* **Stated goal**
Your task is to filter the data below down to the lines holding "scene".

* **Records provided**
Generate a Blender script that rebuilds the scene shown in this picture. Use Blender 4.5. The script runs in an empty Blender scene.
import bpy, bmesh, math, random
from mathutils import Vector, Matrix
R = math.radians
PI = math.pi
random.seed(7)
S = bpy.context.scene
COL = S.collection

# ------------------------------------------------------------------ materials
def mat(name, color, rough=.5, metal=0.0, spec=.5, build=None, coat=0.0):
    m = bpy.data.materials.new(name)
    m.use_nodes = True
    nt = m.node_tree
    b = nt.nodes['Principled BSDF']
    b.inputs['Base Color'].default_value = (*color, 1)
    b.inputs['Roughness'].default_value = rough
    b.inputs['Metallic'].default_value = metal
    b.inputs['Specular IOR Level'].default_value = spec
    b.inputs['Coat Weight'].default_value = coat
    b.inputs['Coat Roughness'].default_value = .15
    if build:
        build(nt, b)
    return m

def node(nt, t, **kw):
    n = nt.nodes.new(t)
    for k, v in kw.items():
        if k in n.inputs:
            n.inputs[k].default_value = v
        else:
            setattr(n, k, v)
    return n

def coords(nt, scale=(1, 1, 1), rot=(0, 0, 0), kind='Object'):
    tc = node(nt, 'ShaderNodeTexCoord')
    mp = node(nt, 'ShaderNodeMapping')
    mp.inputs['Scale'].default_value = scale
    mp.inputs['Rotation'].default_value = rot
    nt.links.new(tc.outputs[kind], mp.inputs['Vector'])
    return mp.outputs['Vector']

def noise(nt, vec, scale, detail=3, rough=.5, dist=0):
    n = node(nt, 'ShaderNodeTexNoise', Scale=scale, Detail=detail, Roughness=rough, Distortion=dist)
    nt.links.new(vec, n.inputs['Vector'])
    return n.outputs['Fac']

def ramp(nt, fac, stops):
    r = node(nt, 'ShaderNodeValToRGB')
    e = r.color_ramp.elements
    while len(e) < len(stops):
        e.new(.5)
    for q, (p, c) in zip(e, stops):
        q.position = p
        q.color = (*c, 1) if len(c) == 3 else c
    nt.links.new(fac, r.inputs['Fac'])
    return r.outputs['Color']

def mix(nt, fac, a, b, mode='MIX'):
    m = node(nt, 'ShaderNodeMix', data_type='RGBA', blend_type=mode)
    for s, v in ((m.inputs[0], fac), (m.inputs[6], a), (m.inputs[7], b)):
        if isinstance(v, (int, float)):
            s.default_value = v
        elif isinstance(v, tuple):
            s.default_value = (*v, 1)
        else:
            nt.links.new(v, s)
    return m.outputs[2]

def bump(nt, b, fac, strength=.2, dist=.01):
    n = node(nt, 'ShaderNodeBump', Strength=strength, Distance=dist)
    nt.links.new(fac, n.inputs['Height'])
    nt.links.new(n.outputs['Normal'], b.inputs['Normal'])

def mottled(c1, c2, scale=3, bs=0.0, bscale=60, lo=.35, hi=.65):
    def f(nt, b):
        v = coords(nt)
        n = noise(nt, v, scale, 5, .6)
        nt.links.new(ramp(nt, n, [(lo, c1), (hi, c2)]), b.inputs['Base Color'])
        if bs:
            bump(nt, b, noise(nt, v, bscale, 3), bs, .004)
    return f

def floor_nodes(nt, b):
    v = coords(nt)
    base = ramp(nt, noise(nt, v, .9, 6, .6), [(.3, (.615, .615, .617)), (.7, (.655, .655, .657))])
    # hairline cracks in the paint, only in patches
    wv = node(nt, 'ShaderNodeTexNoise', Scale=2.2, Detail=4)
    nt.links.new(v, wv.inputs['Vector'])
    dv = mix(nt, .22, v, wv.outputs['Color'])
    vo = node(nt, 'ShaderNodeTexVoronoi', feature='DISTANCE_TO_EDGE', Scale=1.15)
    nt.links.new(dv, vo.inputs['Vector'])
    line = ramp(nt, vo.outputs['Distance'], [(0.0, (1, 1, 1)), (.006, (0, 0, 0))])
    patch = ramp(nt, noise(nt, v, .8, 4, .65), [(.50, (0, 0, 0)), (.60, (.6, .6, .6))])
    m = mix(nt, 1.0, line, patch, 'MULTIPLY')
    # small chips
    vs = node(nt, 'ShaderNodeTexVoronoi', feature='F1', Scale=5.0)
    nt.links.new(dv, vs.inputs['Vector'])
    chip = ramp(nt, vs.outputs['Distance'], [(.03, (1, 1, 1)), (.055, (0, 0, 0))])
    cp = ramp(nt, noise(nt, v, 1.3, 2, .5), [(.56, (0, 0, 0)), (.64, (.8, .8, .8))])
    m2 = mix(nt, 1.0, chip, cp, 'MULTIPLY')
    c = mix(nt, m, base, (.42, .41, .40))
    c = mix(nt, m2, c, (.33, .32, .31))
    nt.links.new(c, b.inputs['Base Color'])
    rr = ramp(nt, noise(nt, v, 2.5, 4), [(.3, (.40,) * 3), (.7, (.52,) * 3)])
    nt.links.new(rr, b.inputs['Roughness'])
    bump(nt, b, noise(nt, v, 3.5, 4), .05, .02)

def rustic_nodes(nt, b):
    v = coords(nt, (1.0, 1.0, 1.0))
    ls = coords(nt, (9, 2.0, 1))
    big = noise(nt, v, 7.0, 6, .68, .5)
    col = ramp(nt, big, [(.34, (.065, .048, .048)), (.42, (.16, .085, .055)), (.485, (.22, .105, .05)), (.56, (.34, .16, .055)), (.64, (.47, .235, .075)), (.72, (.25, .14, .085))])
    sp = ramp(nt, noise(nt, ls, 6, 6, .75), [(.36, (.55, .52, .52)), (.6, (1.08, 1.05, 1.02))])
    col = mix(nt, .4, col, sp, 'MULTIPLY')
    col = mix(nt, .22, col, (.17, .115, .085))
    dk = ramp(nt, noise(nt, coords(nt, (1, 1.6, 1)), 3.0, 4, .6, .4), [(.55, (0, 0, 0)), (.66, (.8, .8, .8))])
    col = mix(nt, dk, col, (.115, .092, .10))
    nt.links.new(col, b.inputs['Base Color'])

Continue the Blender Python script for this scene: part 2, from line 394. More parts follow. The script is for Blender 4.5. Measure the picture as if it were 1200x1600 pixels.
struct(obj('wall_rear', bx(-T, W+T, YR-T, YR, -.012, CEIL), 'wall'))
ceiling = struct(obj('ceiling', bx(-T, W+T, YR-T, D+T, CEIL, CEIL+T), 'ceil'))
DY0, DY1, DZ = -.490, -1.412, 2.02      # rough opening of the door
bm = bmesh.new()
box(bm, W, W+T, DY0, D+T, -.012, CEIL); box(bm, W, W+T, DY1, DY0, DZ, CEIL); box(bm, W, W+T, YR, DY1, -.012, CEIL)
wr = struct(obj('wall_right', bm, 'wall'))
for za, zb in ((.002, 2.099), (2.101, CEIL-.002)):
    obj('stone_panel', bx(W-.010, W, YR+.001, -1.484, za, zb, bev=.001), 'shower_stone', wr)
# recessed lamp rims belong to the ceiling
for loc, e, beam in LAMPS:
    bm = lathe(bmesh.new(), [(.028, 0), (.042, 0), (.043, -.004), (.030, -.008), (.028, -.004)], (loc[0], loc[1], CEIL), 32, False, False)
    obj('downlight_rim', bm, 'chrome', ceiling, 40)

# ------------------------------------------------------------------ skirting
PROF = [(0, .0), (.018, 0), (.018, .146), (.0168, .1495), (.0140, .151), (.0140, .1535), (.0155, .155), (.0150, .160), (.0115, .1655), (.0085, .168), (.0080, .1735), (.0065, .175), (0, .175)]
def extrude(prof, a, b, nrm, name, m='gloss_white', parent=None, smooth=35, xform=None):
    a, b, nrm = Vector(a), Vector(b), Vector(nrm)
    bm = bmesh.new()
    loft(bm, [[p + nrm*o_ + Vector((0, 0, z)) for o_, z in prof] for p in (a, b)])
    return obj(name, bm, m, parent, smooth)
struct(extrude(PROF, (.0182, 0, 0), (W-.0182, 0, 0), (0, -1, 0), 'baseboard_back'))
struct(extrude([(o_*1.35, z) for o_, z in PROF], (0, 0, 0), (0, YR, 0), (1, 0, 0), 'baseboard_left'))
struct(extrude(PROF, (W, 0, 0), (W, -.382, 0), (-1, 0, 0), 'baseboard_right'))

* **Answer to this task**
Generate a Blender script that rebuilds the scene shown in this picture. Use Blender 4.5. The script runs in an empty Blender scene.
S = bpy.context.scene
Continue the Blender Python script for this scene: part 2, from line 394. More parts follow. The script is for Blender 4.5. Measure the picture as if it were 1200x1600 pixels.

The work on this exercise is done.